Rupanya bangsa penjajah dan sekutunya tidak serta merta hengkang dari Indonesia. Malahan mereka ingin membonceng sekutu untuk kembali menjajah Indonesia. Hal itu seperti yang terjadi di Surabaya pada bulan November 945. Bulan November 1945 merupakan bulan bersejarah selain proklamasi 17 Agustus 1945. Tanggal 10 November 1945 merupakan peristiwa heroik dimana rakyat dan pemuda (arek-arek) Surabaya dengan persenjataan seadanya berani melawan Inggris dan sekutunya sampai titik darah penghabisan.
Keberanian Gubernur Suryo dalam melawan sekutu (Inggris) Pertempuran sengit tak terhindarkan dan terjadi di hampir seluruh kawasan di Surabaya. Tak terhitung korban nyawa melayang akibat pertempuran yang dahsyat itu. Surabaya menjadi lautan api. Hari dimana terjadi peristiwa heroik yang membukakan mata dunia ini untuk kemudian dikenal sebagai Hari Pahlawan 10 November.
Sehari sebelum meletusnya peristiwa pertempuran Surabaya, pada tanggal 9 November 1945 jam 23.00 Gubernur Suryo melakukan pidato di Radio Nirom. Isi pidato Gubernur Suryo adalah sikap tegasnya untuk menolak ultimatum Inggris agar rakyat Surabaya menyerah tanpa syarat. Bunyi pidato pernyataan Gubernur Suryo di Radio Nirom, di Jalan Embong Malang Surabaya Bung Karno saat itu menyerahkan sepenuhnya keputusan kepada Gubernur Suryo di Surabaya.
"Berulang-ulang telah kita kemukakan bahwa sikap kita ialah lebih baik hancur daripada dijajah kembali. Juga sekarang dalam menghadapi ultimatum pihak Inggris kita akan memegang teguh sikap ini. Kita tetap menolak ultimatum itu". Begitu kutipan pidato Gubernur Suryo yang fenomenal itu. Hingga kini pekik semangat itu masih bisa traveler saksikan terpahat pada sebuah monumen di Jalan Taman Apsari Surabaya.

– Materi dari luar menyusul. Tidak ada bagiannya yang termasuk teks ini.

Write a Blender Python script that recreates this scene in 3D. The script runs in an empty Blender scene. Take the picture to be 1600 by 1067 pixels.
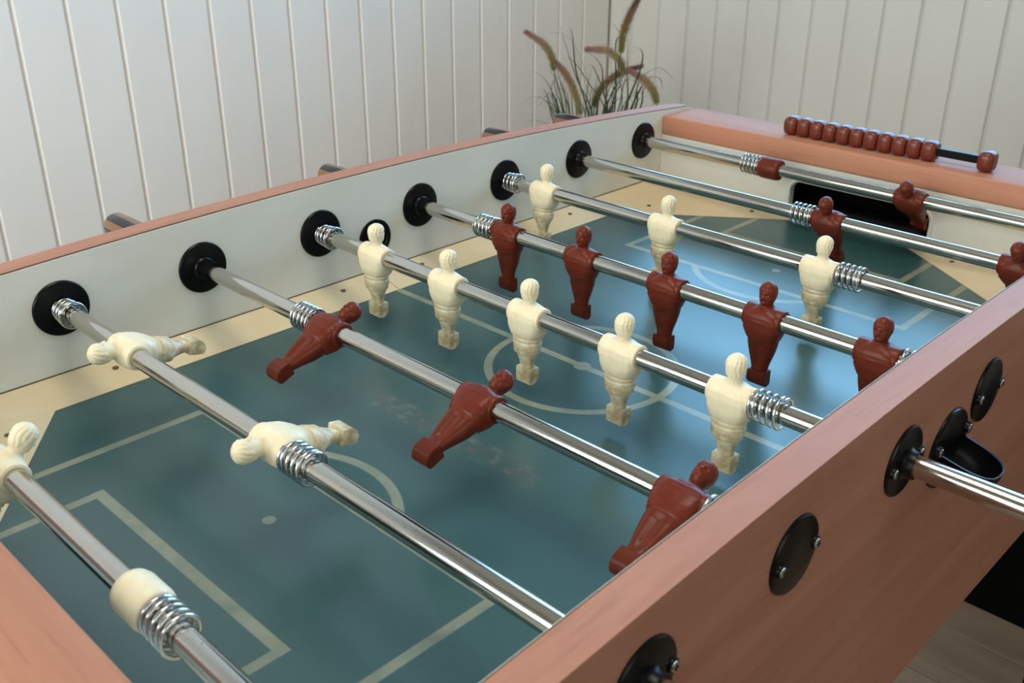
import bpy, bmesh, math, random
from mathutils import Vector, Matrix, noise
PI = math.pi
random.seed(7)
C = bpy.context.scene.collection
sc = bpy.context.scene
# ------------------------------------------------------------------ key dimensions (metres; rods are 0.15 apart, rod axes at z = 0)
P = 0.15                     # rod spacing
W = 0.6652                   # inner width of the table
T = 0.0279                   # thickness of the side panels
YN, YF = -0.0465, 1.0968     # inner faces of the end walls
ZP = -0.079                  # playing field
ZJ = -0.0658                 # foot of the side walls
ZB = 0.0306                  # top of the end beams
FLOOR = -0.84
XL, YB = -1.1485, 2.378      # room walls
XR, YFRONT, CEIL = 2.7, -1.75, 2.06
# ------------------------------------------------------------------ camera
cam_d = bpy.data.cameras.new('camera'); cam = bpy.data.objects.new('camera', cam_d); C.objects.link(cam)
Rm = [[0.7161615439572325, 0.6979312985705284, 0.0021320019812917923],
      [0.300504971979251, -0.30559432616732374, -0.9034981292897561],
      [-0.6299280949223824, 0.6476912924302707, -0.4285867297729399]]
cam.matrix_world = Matrix(((Rm[0][0], -Rm[1][0], -Rm[2][0], 0.92152),
                           (Rm[0][1], -Rm[1][1], -Rm[2][1], -0.18297),
                           (Rm[0][2], -Rm[1][2], -Rm[2][2], 0.38384), (0, 0, 0, 1)))
cam_d.sensor_width = 36; cam_d.sensor_fit = 'HORIZONTAL'; cam_d.lens = 1579.56 / 1600 * 36
cam_d.clip_start = 0.01
cam_d.dof.use_dof = True; cam_d.dof.focus_distance = 0.98; cam_d.dof.aperture_fstop = 14.0
sc.camera = cam
# ------------------------------------------------------------------ light and exposure
sc.view_settings.view_transform = 'Standard'; sc.view_settings.look = 'None'
sc.view_settings.gamma = 1.0; sc.view_settings.use_curve_mapping = False
sc.view_settings.exposure = 0.0
w = bpy.data.worlds.new('sky'); sc.world = w; w.use_nodes = True
w.node_tree.nodes['Background'].inputs[0].default_value = (0.85, 0.95, 1.0, 1)
w.node_tree.nodes['Background'].inputs[1].default_value = 1.1
WB = (-1.10, 1.05, 0.30, 1.98)      # window in the back wall: x0, x1, z0, z1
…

Beberapa tahun kemudian, tepatnya pada tanggal 10 September 1948 Gubernur Suryo mengalami nasib malang tatkala beberapa orang tak dikenal merenggut nyawanya. Tragedi yang memilukan itu diduga kuat berhubungan dengan peristiwa PKI Madiun. Beliau dimakamkan di kota kelahirannya di Magetan, Jawa Timur.